Take heed, Dr Mahathir hasn’t changed, says ex-MP

Tawfik Ismail alleges that Malaysia is seeing the return of Mahathirism.

(FMT) – A former MP has urged senior politicians in Pakatan Harapan (PH) to remind their younger counterparts of the troubles Malaysia underwent during Dr Mahathir Mohamad’s tenure as prime minister in the 80s and 90s. 

“The only guys old enough to remember Mahathirism are those in their 60s,” he said. “So the old need to remind the young.”

Tawfik, who as an Umno member was Sungai Benut MP from 1986 to 1990, was commenting on Mahathir’s recent statement that he was willing to serve as prime minister for as long as the people wanted him to.

Mahathir had earlier this year backed an agreement among PH parties for PKR de facto head Anwar Ibrahim to succeed him as prime minister.  

Tawfik alleged that Mahathir was the same man he had been three decades ago, noting his recent announcement that a new national car project may be in the works.

“He hasn’t changed,” he said. “Now we’re getting Proton back.
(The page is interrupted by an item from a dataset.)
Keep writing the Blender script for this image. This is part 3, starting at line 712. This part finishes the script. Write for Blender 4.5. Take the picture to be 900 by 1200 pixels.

Welcome to 1984.” That was the year Perusahaan Otomobil Nasional decided on a joint venture with Japan’s Mitubishi Motors to produce the Proton Saga.

Tawfik said young people euphoric over PH’s electoral victory needed to know about alleged problems under the old Mahathir administration.

He cited as examples Mahathir’s rift with his deputy, Musa Hitam, and the widely condemned dismissal of Mohamed Salleh Abas as president of the Federal Court.

He also said people needed to be wary of foreign interests dumping poor technology on the country disguised as “experimentation and innovation” under Mahathir.

“This is how industrialised countries like Japan sell new technology that hasn’t found a market or old technology that has a diminishing market,” he said.

He said an example of the former was the failed Perwaja Steel project and an example of the latter was the adoption of the Mitsubishi Lancer model to manufacture the Proton Saga.

Perwaja was formed in 1982 during Mahathir’s tenure as prime minister with a paid-up capital of RM250 million. However, by the end of 1986 it had seen losses of up to RM131 million, reportedly due to management problems and the appreciation of the yen.

The company was later revived but was forced to shut down its Kemaman operations in 2013, laying off 1,500 workers.